La spontanéité a un parfum de nostalgie. En généralisant un minimum la scène actuelle, on ne peut pas dire que les anciens groupes appliquant systématiquement la même formule ou les jeunes incapables de se détacher de leurs illustres influences n'aient quoi que ce soit de spontané. Pourtant, la spontanéité n'est-elle pas à la base du thrash ? Réécoutez
Kill'Em All, Show No
Mercy,
Game Over, Pleasure to
Kill et ses compères et réfléchissez à cette question.
Le
Suffering Hour d'
Anacrusis, c'est un album réalisé en une semaine dans un petit studio de
Kansas City, avec des enregistrements communs, proche du live et un minable budget de 1200 $ : si ce n'est pas de la spontanéité ça, c'en est au moins de la simplicité.
Pourtant, le nom du groupe ne laisse aucunement augurer de cette limpidité.
Anacrusis est un concept musical et poétique correspondant à l'ensemble des notes avant le premier temps fort d'un rythme, dont la première mesure commence par un silence. Autant dire que le concept à la base est complexe et certains passages de cet opus témoignent sans réellement les présager des élucubrations techniques futures. Malgré cela,
Suffering Hour se révèle être un exemple de franchise et de sincérité.
Le groupe décrit lui-même sa propre œuvre comme une sorte de ramassis de vieilles et nouvelles chansons, quatre seulement sur les neuf ayant été réellement écrites en tant que groupe. Tout cela bien entendu se ressent. Le final "
Annihilation Complete / Disemboweled" est d'une fougue juvénile sans limite : crachant les riffs thrash dans tous les sens, on se retrouve avec un morceau assez décousu mais qui se révèle être le plus diabolique de l'album. "R.O.T" est dans son registre également gratiné : typique d'un "Show No
Mercy" ou "
Hell Awaits" de
Slayer, il dégage un riff plutôt simpliste mais déchaîné.
Seul le titre "Present Tense" fait montre d'un travail en amont vraiment plus important.
Plus réfléchi que la moyenne de par ses multiples variations de séquence, il alterne le sombre par ses longs riffs posés et l'épique grâce à ses chants enivrants.
Justement, le chant de Ken Nardi est un véritable répertoire, ce dernier pouvant alterner des cris suraigus, du chant clair jusqu'à même un chant presque blackeux qui, allié au thrash de fond, rappelle un peu la haine dégagée par Don Dotty de
Dark Angel. "A World to
Gain", au solo si simple mais qui vise si juste, témoigne de son aisance à passer en revue toutes les gammes de sa voix.
A l'image de ce même chant, on assiste à une alliance entre du thrash mélodique et très extrême.
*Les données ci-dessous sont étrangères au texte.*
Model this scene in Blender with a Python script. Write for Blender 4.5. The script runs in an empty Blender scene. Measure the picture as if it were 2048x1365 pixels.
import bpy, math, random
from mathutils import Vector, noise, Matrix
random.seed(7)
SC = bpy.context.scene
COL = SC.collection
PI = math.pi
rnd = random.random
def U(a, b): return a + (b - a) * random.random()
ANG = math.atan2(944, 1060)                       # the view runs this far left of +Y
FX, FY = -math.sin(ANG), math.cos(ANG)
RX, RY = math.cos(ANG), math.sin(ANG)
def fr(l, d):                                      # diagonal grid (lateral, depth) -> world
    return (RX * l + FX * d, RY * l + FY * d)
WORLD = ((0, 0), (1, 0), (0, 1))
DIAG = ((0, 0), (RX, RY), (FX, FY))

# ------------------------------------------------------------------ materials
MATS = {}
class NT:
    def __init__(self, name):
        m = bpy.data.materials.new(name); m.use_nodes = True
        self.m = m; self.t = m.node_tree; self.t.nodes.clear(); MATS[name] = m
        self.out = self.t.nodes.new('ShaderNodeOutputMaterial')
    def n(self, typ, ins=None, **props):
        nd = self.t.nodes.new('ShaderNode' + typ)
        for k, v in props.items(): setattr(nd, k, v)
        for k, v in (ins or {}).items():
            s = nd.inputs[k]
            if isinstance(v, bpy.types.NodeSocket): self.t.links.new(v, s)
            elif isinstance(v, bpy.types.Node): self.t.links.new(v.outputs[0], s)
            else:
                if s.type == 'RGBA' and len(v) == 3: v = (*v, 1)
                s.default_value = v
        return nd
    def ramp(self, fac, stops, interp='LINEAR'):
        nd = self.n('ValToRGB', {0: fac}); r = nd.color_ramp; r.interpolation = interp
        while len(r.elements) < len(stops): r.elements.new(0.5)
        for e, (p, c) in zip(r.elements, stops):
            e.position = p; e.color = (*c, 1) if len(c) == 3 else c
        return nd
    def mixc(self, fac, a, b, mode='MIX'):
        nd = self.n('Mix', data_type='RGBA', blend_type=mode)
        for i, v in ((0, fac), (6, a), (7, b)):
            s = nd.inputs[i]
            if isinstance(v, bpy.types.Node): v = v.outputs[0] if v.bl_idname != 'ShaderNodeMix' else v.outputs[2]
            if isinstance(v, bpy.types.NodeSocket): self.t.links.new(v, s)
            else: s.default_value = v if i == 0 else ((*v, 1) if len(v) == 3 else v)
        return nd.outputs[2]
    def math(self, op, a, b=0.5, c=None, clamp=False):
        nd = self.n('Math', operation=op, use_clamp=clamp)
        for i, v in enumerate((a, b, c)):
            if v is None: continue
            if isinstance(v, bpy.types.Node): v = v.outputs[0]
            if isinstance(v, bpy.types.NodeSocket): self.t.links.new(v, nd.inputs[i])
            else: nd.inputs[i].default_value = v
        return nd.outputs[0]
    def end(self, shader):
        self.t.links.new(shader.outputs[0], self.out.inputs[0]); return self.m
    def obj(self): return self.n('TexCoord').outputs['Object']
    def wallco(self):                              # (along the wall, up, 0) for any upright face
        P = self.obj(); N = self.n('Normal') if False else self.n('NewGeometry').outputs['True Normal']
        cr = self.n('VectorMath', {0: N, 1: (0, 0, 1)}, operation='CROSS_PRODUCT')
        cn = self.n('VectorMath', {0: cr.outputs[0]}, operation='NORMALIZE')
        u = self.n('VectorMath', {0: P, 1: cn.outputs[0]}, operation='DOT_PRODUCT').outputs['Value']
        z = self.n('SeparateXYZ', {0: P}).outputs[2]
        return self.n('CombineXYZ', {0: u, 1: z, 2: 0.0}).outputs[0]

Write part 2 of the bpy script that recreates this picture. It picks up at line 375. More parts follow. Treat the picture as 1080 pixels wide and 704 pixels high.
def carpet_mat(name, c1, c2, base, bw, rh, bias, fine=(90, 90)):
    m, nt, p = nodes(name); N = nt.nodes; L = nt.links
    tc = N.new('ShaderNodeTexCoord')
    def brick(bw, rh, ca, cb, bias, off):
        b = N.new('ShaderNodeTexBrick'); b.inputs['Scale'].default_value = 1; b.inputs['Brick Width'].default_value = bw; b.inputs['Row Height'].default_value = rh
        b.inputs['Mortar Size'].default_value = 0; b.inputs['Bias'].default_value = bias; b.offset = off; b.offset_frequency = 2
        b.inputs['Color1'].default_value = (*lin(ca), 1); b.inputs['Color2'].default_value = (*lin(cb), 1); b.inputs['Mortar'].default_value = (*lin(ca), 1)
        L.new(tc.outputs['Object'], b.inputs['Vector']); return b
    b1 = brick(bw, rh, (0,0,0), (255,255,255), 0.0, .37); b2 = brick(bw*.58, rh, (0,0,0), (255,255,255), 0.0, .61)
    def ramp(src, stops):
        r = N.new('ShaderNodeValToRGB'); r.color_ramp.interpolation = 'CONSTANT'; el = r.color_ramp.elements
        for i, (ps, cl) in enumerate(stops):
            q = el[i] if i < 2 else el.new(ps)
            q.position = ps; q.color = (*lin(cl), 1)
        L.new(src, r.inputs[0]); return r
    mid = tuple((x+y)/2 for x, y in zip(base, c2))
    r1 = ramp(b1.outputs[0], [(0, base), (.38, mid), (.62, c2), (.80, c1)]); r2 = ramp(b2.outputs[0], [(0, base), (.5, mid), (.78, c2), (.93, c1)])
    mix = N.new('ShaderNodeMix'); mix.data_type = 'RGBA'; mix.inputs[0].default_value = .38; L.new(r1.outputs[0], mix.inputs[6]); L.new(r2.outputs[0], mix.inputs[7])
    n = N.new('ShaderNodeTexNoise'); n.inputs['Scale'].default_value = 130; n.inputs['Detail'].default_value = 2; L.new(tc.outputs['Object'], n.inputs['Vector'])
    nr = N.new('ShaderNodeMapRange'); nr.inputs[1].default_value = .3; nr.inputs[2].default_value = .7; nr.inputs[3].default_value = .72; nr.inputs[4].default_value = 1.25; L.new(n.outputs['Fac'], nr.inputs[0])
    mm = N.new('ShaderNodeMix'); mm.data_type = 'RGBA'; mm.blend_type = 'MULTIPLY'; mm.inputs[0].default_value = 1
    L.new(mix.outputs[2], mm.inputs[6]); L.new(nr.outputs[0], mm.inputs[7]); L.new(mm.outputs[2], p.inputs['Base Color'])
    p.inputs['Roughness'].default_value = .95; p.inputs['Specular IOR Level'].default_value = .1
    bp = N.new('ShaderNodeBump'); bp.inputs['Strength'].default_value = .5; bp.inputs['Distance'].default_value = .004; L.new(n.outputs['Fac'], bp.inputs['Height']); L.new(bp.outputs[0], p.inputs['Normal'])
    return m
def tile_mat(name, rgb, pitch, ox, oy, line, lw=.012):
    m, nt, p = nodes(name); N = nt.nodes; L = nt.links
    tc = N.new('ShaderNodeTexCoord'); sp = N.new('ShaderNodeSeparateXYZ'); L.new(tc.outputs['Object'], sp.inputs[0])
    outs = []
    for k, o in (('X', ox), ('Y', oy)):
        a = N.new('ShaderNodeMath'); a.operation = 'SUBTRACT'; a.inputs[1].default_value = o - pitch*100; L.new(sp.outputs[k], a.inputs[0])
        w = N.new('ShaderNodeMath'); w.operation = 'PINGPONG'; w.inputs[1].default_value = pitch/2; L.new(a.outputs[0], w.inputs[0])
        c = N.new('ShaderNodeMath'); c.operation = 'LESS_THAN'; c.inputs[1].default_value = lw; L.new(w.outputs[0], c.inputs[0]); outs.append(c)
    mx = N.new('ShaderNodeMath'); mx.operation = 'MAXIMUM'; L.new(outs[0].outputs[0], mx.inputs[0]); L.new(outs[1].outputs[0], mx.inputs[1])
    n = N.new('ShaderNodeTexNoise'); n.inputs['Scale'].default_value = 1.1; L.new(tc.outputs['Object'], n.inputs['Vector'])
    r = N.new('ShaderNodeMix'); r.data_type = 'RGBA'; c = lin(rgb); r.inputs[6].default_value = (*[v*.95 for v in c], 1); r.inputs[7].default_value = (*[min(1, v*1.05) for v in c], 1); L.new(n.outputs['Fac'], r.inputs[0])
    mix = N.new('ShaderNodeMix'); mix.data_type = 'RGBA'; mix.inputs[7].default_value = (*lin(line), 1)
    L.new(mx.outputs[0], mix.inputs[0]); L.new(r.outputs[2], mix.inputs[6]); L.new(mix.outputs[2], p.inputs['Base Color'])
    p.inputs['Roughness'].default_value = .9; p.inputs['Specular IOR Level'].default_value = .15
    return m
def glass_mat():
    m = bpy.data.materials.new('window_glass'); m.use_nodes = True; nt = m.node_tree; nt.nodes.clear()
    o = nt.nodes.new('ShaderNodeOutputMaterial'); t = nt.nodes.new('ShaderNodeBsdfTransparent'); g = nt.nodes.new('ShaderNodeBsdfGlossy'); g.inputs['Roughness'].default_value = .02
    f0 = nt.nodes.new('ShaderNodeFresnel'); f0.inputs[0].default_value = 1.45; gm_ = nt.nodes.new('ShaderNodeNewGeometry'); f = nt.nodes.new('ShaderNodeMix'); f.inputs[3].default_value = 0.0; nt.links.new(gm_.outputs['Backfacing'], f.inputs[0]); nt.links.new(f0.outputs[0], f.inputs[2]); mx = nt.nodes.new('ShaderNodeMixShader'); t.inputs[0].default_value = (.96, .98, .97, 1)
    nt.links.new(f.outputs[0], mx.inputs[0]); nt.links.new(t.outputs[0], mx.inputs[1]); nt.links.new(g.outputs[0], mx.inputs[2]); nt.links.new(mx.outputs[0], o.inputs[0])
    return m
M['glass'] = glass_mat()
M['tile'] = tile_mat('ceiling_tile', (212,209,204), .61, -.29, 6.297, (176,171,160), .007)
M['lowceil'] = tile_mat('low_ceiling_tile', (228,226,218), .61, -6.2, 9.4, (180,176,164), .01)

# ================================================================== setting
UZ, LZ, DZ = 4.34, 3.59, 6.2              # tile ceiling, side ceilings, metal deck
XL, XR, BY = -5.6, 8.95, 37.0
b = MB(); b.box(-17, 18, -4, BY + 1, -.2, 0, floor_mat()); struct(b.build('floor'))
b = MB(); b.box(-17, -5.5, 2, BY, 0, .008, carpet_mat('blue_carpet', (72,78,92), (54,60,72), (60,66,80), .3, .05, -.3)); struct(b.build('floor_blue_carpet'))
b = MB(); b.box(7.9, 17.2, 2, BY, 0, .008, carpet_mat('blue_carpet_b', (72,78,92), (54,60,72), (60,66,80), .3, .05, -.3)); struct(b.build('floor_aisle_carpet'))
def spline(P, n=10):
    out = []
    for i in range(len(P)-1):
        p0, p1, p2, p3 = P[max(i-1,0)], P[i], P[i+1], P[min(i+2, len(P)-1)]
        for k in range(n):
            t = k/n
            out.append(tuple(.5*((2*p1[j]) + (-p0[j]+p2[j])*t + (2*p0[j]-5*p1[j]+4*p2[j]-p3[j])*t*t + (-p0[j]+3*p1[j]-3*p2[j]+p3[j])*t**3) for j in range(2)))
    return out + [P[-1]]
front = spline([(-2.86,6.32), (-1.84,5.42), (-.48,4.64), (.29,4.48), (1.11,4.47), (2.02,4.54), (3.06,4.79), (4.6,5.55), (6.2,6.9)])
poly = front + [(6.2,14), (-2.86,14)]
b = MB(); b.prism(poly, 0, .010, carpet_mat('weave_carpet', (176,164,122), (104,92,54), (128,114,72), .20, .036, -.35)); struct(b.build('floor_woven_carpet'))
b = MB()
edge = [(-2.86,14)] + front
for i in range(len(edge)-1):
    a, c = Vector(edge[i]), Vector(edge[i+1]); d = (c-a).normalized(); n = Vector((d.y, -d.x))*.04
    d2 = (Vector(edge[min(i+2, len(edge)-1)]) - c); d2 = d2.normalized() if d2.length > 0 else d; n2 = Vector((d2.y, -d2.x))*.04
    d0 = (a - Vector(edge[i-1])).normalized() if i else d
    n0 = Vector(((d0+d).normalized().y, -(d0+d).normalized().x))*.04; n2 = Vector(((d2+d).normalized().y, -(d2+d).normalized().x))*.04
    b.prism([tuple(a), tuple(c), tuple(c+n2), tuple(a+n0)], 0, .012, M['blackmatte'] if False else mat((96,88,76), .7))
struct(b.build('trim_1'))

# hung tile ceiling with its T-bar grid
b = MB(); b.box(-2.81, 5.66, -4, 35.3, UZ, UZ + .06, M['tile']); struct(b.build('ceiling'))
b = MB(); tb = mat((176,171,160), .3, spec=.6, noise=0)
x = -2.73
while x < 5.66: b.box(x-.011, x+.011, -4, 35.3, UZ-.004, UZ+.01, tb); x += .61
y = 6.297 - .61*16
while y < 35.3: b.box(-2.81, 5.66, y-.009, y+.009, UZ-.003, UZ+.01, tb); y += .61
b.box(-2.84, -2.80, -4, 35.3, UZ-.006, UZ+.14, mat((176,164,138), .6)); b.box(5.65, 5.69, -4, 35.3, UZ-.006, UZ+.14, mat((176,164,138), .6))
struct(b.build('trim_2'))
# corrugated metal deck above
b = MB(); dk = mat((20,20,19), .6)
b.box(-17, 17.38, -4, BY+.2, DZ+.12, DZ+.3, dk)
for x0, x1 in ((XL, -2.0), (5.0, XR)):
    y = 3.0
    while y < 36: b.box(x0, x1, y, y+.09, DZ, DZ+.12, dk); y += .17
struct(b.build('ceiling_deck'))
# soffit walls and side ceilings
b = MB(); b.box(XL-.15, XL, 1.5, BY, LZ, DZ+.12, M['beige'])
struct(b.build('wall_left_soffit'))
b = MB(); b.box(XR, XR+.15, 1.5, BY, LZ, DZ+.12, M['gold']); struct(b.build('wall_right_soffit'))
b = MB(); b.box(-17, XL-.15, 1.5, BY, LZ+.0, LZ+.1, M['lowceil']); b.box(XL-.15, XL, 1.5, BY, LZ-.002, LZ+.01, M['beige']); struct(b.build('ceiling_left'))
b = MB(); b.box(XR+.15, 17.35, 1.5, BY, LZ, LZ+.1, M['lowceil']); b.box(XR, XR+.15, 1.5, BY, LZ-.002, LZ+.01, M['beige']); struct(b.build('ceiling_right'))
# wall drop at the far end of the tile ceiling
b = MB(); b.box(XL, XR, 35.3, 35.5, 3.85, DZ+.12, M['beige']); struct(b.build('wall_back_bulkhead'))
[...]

En témoignent le contraste entre le titre "Frigid
Bitch", aux passages proches du thrash/black entrecoupés de séquences heavy et d'un refrain crossover, et le suivant "Fighting
Evil", véritable chef-d'œuvre épique à l'ambiance narrative tout en conservant une intransigeance qui fait penser à
Evildead.
Par moments, leur musique prend une dimension doomesque de par sa lourdeur (car de lenteur, il n'en est rien) comme dans l'entêtant "
Imprisoned", atteignant un summum sur "
Twisted Cross" qui peut remémorer les belles heures de
Seventh Angel et le sublime "
Lament for the Weary". Alliée à des soli basées sur une logique de répétition, cette lourdeur en devient même dantesque.
La production à la hauteur du budget qui lui fut attribué confère toutefois un son très particulier qui aurait pu marquer l'histoire du thrash s'il avait été un peu plus exploré par la suite. Par exemple, "
Butcher's Block", plus mid-tempo et heavy, joue à fond la carte du jeu d'ambiance un peu malsaine en mettant en opposition des passages plus clairs au chant.
Suffering Hour fut à
Anacrusis ce que A Tribute to
Insanity fut à
Hexenhaus : un premier album prodigieux, brut, sombre et inspiré, en décalage total avec les explorations des hautes sphères et autres envolées techniques du reste de leur discographie respective. Pourtant, pour l'un comme pour l'autre, ce ne sera pas ce son malsain qui resta dans les mémoires. Malgré ça et sans réellement s'en rendre compte, les américains pondirent un bijou qui marqua fortement une sphère un peu plus underground du thrash.
Superbe chronique d'un album qui mérite sa note. Singulier mélodique et agressif à la fois, le premier Anacrusis est de ces disques méconnus qui, grâce aux rééditions actuelles, beneficie d'un coup de projecteur bienvenu. Nécessaire même. Un 17/20 aussi, la suire de la discographie ne conservera pas l'agression déployée ici et c'est dommage, quand bien même les albums suivants seront de qualité.